Holy Lord God, help us to repent when we suffer justly for our sins, and remain steadfast when we suffer unjustly for our faith in our Lord Jesus, your Son, who lives and reigns with you and the Holy Spirit, one God, now and forever. Amen.

Paul famously wrote in his letter to the Ephesians that we should "be angry and do not sin" (Ephesians 4:26). How exactly does one do that? Part of the reason this advice is difficult to follow is that our anger is normally tainted with sin. As James writes in his epistle that "the anger of man does not produce the righteousness of God" (James 1:20). Yet the principle stands, that there is an anger that does not lead to sin, and anger that is purely sinful. 

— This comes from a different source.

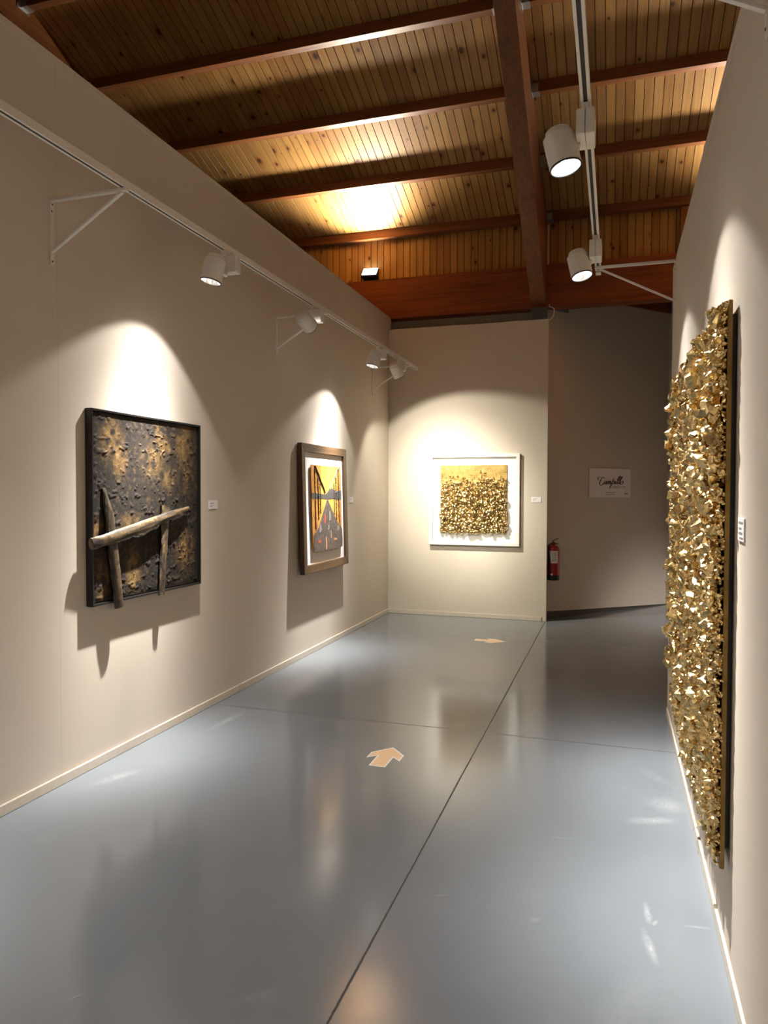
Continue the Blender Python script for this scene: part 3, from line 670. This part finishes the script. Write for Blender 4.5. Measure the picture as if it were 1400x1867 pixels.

In the same way, Peter says we should view the enduring of unjust suffering as a gracious thing. The problem is distinguishing unjust suffering from the sorrows that we have brought upon ourselves. For example, there are some pastors who rarely visit their members, don't answer messages, and refuse to report on their work to their congregations. They then complain to brother pastors about how their congregations are persecuting them for, in their opinion, being "faithful." In the same way, some churches mistake lose of tax exempt status for genuine, Satanic persecution. 

Peter is not trying to encourage us to have a "persecution complex." He wants us to have the same attitude toward the world that Jesus demonstrated toward us in his passion and death. When bad things happen, we are to remember that Christ suffered and died without cursing or complaining. By his wounds we have been healed. When we in turn are wounded by the world, we too can offer the forgiveness that we have received in Jesus.